In response to killing of the Zimbabwe lion known as "Cecil," Senator Bob Menedez (D. NJ) rushed to ban bringing trophies from hunts back into the country.  While that would not prevent Americans who desire to hunt African big game from doing so, it would likely make the practice less desirable if they could not import mounts back into this country.  Now Delta Airlines has posted a notice that they will not allow African big game trophies to be transported on their flights.  From North American Hunter:
Delta issued the following statement:
Effective immediately, Delta will officially ban shipment of all lion, leopard, elephant, rhinoceros and buffalo trophies worldwide as freight. Prior to this ban, Delta's strict acceptance policy called for absolute compliance with all government regulations regarding protected species. Delta will also review acceptance policies of other hunting trophies with appropriate government agencies and other organizations supporting legal shipments.

If I've said it once, I've said it a thousand times: Uninformed activism is the most dangerous thing this country faces every day. Or, said in another way: People acting on incorrect information will ALWAYS do more harm than good to themselves and others. Period.
While anti-hunting activists rush to use this one incident to their advantage, there is another side to the debate as pointed out in this Op/Ed by a Zimbabwe native that was published in yesterday's New York Times:
Cecil who? I wondered. When I turned on the news and discovered that the messages were about a lion killed by an American dentist, the village boy inside me instinctively cheered: One lion fewer to menace families like mine.

My excitement was doused when I realized that the lion killer was being painted as the villain. I faced the starkest cultural contradiction I’d experienced during my five years studying in the United States.

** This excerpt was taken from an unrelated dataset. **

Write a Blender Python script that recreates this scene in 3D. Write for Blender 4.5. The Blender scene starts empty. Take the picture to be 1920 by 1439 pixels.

Did all those Americans signing petitions understand that lions actually kill people? That all the talk about Cecil being “beloved” or a “local favorite” was media hype? Did Jimmy Kimmel choke up because Cecil was murdered or because he confused him with Simba from “The Lion King”?
In my village in Zimbabwe, surrounded by wildlife conservation areas, no lion has ever been beloved, or granted an affectionate nickname. They are objects of terror.
When I was 9 years old, a solitary lion prowled villages near my home. After it killed a few chickens, some goats and finally a cow, we were warned to walk to school in groups and stop playing outside. My sisters no longer went alone to the river to collect water or wash dishes; my mother waited for my father and older brothers, armed with machetes, axes and spears, to escort her into the bush to collect firewood.
A week later, my mother gathered me with nine of my siblings to explain that her uncle had been attacked but escaped with nothing more than an injured leg. The lion sucked the life out of the village: No one socialized by fires at night; no one dared stroll over to a neighbor’s homestead.
When the lion was finally killed, no one cared whether its murderer was a local person or a white trophy hunter, whether it was poached or killed legally. We danced and sang about the vanquishing of the fearsome beast and our escape from serious harm.
Maybe instead of being caught up in the emotional meme being painted by the media and anti-hunting activists, those calling for an end to African big game hunting should consider the bigger picture.